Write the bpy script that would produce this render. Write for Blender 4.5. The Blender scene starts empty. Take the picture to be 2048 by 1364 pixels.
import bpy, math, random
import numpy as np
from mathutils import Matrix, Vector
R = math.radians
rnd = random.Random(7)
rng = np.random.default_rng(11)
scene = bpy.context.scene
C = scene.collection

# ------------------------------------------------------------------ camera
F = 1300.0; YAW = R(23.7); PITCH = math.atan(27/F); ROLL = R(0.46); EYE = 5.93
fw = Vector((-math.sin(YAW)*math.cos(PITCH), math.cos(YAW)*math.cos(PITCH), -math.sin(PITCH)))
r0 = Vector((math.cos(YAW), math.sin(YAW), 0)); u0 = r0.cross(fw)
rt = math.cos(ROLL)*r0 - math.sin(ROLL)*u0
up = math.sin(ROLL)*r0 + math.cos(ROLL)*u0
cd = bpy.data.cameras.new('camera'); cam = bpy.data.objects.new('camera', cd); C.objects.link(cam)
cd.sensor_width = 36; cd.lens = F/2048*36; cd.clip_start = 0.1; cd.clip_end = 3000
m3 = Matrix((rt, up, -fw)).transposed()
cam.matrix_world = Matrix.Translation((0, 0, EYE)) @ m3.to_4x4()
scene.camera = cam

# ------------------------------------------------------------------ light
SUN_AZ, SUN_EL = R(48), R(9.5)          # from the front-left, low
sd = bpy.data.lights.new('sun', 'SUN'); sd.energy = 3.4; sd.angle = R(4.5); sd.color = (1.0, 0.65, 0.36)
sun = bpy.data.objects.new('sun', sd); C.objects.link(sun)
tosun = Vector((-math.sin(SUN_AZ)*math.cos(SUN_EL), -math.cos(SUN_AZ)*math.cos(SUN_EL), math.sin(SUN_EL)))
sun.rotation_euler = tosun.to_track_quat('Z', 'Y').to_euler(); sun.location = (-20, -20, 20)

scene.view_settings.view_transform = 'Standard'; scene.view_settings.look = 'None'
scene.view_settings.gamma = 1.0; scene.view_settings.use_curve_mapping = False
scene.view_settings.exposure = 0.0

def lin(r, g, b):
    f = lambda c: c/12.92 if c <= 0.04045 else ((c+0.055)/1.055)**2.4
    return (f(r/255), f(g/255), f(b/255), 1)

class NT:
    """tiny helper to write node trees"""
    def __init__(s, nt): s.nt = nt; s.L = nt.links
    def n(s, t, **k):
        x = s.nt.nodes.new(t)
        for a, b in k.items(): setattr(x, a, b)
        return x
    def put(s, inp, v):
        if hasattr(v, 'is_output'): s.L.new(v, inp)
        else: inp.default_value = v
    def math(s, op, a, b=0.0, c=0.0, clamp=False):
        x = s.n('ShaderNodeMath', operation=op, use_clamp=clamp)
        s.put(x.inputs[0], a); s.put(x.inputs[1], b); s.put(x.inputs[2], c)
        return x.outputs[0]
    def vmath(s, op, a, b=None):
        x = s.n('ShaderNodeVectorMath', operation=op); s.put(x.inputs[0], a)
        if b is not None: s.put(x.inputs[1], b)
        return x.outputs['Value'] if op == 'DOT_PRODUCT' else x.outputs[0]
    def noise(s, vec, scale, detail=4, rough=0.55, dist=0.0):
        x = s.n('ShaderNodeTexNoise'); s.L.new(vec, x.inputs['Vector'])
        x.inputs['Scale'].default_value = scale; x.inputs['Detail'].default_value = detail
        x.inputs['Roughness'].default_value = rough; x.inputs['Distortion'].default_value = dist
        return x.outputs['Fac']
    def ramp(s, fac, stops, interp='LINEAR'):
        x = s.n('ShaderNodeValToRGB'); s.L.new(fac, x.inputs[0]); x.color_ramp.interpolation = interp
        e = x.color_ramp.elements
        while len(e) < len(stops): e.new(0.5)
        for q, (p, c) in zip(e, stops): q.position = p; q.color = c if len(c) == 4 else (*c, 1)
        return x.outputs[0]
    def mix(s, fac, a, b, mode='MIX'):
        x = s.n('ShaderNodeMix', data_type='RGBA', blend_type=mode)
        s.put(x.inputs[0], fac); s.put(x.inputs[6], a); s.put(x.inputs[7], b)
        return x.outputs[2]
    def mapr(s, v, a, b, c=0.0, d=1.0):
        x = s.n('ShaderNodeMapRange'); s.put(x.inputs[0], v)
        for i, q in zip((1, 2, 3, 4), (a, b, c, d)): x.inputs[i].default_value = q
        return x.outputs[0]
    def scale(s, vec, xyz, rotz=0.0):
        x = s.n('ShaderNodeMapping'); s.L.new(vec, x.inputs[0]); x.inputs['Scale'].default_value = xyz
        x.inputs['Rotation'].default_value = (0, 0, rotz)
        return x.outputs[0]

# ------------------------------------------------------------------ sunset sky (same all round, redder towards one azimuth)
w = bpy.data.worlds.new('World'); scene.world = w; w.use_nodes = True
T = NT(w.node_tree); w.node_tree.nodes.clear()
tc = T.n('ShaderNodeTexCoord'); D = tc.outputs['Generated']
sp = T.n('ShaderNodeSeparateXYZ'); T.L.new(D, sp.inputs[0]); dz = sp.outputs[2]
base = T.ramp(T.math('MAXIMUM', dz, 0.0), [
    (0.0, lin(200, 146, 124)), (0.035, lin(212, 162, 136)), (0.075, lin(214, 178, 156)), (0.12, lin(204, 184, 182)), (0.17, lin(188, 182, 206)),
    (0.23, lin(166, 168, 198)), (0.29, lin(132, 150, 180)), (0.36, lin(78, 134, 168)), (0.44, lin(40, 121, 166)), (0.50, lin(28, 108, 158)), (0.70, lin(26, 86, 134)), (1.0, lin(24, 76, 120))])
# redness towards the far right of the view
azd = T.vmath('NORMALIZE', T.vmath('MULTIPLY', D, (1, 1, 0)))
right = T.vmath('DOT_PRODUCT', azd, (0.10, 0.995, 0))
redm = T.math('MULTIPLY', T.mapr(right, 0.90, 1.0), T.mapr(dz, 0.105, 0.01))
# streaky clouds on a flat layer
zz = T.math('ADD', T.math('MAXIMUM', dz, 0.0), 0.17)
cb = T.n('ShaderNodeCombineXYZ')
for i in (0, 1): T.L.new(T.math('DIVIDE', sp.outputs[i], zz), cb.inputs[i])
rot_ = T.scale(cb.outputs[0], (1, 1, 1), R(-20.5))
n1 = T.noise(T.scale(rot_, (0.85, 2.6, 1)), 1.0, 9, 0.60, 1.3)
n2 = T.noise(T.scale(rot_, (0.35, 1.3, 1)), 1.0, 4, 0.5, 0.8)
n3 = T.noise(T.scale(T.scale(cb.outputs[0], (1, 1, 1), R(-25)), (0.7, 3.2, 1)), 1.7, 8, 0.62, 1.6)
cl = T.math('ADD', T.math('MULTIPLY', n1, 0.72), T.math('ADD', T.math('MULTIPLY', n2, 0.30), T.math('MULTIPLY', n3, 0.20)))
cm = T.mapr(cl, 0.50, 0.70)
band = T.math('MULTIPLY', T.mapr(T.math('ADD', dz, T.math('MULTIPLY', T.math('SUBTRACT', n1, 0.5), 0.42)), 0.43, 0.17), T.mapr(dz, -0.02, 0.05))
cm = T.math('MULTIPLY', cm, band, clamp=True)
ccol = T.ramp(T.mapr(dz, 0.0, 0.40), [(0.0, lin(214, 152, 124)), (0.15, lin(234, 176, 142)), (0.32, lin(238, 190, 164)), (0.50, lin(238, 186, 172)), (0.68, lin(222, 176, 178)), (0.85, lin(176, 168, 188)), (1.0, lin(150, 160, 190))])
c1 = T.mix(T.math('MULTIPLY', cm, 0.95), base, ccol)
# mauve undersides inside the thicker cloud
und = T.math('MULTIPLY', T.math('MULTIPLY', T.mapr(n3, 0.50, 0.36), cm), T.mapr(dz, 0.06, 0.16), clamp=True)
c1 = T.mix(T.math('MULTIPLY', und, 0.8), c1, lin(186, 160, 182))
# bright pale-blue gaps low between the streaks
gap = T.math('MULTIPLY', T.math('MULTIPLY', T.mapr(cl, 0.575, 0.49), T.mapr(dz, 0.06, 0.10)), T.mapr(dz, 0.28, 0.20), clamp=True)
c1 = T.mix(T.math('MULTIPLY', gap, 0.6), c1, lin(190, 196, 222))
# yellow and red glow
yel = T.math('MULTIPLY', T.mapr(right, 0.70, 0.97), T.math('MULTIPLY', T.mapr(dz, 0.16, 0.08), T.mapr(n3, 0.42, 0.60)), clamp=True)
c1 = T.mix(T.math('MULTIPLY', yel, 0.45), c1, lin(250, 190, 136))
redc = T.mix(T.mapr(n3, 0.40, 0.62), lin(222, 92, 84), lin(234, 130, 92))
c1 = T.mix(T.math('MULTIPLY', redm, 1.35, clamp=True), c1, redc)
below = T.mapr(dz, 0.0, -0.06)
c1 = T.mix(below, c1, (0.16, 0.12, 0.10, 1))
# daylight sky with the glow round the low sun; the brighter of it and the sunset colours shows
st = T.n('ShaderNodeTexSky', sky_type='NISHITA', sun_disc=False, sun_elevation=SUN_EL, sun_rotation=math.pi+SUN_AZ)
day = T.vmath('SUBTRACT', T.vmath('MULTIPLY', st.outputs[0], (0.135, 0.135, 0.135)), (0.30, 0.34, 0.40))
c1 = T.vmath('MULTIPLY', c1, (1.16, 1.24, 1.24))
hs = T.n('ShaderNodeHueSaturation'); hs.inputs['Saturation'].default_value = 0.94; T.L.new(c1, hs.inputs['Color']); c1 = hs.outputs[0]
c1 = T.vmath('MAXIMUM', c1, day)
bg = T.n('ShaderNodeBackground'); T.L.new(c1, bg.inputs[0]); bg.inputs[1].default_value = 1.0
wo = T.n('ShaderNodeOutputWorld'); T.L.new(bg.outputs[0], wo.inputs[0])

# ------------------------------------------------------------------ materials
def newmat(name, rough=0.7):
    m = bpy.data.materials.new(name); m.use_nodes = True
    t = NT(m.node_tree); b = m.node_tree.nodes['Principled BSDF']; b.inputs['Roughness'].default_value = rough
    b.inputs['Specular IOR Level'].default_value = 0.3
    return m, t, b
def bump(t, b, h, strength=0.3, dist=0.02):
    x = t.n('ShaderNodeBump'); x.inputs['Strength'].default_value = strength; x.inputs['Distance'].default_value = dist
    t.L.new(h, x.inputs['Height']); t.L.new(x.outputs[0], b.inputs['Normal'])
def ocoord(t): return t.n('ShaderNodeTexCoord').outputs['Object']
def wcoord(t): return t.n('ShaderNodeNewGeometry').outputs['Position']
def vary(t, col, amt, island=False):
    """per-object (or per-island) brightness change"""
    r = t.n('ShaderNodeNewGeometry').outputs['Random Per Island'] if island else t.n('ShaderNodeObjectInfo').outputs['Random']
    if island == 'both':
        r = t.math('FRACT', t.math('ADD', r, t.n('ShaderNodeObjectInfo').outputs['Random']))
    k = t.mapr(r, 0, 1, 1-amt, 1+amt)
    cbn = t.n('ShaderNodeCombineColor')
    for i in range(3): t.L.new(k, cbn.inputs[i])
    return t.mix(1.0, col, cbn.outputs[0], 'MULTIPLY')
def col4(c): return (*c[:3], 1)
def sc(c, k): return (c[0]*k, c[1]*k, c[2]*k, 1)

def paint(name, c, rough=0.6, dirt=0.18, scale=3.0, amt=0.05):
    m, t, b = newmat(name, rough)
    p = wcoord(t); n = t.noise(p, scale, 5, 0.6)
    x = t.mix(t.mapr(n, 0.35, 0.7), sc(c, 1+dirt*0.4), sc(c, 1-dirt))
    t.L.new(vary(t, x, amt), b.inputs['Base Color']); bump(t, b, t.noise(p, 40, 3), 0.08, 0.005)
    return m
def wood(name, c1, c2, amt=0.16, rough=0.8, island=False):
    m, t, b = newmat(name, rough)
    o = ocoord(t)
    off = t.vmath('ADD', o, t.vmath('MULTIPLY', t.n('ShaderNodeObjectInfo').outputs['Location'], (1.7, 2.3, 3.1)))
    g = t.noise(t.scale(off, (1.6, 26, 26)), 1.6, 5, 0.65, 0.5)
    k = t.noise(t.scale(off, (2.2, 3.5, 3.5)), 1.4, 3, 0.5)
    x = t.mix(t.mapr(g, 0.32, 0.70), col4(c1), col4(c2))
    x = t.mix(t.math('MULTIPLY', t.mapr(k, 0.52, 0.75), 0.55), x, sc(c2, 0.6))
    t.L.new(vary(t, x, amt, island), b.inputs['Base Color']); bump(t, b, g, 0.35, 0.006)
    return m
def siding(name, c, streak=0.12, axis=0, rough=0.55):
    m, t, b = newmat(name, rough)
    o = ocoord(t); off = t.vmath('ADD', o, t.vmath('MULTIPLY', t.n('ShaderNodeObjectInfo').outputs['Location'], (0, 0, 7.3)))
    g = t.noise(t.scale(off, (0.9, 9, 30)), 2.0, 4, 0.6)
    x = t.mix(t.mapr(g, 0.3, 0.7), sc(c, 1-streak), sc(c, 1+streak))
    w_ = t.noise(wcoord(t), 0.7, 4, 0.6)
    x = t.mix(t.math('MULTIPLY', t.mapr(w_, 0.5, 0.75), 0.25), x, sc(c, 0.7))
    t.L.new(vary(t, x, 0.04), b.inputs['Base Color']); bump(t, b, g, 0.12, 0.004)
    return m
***
### Exercise aim
Your answer should be exactly the lines of the data above, from the first through the line containing "C = scene.collection".

### Response for this exercise
Write the bpy script that would produce this render. Write for Blender 4.5. The Blender scene starts empty. Take the picture to be 2048 by 1364 pixels.
import bpy, math, random
import numpy as np
from mathutils import Matrix, Vector
R = math.radians
rnd = random.Random(7)
rng = np.random.default_rng(11)
scene = bpy.context.scene
C = scene.collection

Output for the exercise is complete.